Standing for Right
by Paul M. Tucker
Standing for the right is very demanding of us. It is not easy. It may be very inconvenient. It may even lead to loneliness. On the mountain peak of spiritual experience, it can be a lonely place; we may even find ourselves alone.
"At my first answer no man stood with me, but all men forsook me," wrote the embattled Apostle Paul, speaking possibly of his defense before the Roman court (II Timothy 4:16). He had no defensive legal counsel, there was no crowd of the faithful packing the courtroom to encourage him or plead his case. As a man, he stood alone. "Not withstanding the Lord stood with me," he wrote. There he stood in a hostile court with no comforting presence of sympathizers. But the Lord was there.
Abraham wandered and worshipped as a lonely leader of his family. Sodomite neighbors gave no credence to his righteous example. They followed the fashionable popular crowd into folly and flames. Lust and peer pressure led them to fiery destruction.
Daniel prayed alone, Elijah sacrificed alone, and Jeremiah wept alone. Jesus died on the cross alone, except for the company of two thieves.

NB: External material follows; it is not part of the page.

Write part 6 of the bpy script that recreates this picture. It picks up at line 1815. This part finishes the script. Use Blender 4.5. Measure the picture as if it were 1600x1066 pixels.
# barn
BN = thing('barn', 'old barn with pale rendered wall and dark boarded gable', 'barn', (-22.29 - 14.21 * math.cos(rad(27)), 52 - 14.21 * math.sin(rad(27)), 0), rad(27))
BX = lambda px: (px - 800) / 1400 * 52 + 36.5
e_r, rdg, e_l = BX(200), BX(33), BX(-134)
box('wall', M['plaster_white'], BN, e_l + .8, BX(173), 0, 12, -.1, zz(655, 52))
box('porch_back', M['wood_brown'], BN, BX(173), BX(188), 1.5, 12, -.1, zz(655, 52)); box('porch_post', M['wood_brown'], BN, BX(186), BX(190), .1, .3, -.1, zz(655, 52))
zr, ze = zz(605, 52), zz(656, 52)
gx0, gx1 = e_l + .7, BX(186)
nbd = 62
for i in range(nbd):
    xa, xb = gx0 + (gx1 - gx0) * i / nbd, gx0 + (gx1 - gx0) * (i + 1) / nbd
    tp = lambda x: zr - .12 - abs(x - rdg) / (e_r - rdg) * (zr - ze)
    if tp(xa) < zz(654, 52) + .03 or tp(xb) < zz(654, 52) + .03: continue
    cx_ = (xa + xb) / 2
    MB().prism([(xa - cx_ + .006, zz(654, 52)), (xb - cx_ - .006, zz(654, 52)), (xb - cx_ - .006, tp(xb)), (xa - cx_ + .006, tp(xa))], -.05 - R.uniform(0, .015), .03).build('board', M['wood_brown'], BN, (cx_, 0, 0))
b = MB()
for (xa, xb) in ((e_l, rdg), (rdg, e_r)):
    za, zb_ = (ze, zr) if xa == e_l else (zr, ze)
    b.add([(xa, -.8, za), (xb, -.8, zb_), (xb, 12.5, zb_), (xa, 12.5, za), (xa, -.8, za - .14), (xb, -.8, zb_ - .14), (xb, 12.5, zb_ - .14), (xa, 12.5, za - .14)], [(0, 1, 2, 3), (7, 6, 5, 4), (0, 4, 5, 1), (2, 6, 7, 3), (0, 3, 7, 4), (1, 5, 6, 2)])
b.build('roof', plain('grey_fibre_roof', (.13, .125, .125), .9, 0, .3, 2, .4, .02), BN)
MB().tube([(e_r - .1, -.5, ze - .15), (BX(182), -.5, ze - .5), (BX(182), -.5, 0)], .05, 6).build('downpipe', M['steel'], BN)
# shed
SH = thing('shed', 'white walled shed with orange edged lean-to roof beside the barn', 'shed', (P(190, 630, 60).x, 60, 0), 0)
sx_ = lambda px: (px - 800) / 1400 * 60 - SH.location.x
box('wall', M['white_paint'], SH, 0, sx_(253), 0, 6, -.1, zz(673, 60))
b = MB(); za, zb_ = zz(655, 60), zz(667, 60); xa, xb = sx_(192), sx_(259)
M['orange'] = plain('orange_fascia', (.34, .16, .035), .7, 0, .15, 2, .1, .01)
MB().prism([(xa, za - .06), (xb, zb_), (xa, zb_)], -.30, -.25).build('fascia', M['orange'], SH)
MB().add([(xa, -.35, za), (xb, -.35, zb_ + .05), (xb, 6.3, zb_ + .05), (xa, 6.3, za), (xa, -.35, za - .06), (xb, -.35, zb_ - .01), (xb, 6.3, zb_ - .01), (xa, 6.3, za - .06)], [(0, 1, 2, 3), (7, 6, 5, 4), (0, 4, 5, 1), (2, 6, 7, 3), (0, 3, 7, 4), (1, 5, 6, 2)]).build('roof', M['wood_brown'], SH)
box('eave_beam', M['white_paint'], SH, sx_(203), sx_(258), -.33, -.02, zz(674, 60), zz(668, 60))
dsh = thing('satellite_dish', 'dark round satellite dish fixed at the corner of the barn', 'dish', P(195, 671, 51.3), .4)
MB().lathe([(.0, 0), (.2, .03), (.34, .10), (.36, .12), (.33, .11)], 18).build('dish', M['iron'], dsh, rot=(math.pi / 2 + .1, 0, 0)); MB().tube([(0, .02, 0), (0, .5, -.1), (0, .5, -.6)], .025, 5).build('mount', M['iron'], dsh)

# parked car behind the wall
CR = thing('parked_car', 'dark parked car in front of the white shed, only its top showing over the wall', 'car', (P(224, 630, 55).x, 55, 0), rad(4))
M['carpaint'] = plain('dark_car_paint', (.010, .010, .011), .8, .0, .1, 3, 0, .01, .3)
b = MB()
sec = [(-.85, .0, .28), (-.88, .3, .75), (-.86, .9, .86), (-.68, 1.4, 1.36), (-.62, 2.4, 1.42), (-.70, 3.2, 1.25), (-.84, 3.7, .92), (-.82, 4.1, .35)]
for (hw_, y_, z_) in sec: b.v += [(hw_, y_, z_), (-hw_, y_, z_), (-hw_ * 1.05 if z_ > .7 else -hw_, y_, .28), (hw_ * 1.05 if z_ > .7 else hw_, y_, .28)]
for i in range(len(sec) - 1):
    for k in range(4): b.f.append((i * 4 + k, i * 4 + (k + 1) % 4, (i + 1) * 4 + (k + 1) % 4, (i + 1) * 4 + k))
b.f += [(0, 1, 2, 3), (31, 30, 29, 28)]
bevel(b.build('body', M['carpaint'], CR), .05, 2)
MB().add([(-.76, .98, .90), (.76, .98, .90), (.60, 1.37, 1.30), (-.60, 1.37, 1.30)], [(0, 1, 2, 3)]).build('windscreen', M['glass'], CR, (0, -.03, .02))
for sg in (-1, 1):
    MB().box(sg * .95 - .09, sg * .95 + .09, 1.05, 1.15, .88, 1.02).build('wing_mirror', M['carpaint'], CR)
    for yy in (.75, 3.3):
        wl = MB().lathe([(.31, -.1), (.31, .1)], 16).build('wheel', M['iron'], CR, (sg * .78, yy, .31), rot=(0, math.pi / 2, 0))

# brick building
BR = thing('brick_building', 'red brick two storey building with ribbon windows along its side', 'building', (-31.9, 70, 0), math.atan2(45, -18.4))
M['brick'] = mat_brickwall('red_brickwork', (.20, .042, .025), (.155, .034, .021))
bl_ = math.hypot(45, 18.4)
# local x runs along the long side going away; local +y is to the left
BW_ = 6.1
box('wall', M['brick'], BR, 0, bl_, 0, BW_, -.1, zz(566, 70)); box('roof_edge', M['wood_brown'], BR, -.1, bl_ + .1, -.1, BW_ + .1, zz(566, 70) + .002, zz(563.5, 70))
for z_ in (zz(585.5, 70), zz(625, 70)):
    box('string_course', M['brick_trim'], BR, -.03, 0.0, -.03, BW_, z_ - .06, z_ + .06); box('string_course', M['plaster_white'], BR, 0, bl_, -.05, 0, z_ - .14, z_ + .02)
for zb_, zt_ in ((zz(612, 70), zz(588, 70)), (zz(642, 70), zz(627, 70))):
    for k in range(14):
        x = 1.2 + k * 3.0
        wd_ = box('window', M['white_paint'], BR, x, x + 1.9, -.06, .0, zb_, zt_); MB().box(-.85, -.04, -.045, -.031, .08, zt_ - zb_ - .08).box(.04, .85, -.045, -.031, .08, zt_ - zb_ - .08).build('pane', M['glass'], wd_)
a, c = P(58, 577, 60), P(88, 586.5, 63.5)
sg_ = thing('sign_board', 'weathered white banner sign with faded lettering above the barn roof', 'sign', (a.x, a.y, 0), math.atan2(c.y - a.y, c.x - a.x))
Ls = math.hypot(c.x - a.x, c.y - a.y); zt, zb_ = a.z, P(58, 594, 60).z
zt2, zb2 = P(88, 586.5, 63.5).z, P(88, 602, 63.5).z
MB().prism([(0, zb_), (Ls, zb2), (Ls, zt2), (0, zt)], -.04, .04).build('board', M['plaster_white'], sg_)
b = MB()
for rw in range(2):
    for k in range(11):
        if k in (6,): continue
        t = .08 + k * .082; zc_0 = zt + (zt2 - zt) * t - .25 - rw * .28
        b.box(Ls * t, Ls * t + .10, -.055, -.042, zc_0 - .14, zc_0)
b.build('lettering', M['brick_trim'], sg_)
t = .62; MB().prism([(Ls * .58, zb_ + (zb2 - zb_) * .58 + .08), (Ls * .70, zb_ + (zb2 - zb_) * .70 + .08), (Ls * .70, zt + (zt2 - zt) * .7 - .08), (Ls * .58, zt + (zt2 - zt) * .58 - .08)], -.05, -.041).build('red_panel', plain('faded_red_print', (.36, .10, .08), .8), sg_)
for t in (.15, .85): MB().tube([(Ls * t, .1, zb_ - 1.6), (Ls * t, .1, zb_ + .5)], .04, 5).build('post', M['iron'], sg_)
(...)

The higher one climbs up the mountains of spiritual achievement, the more rarified the atmosphere and the crowd, and the more lonely one becomes, but the Lord stands by His own, with an invisible but powerful presence.
What we need in the church are men and women, young and old, who have the courage and the conviction to stand for the right (alone if necessary), at the cost of fame, fortune, and friends. We need congregations under the leadership of elders who will lead the congregation in the right direction, even if it means isolation from other congregations who are departing from the faith.
The powerful pressure of popular pride challenges us. Sins of all sorts are glamorized, glitterized, and glorified to appeal to fleshly folly. False doctrine, fancy fables, and changing alternative worship styles are made appealing to the worldly-minded. But the Lord stands by His own. With His help, we shall stand, and the wreath of victory will be ours.
In our search for worldly goods, we climb the highest mountains and toil across the hot sands of the desert, forgetting the words of the wise man Solomon, "The blessing of the Lord, it maketh rich, and he addeth no sorrow with it" (Proverbs 10:22).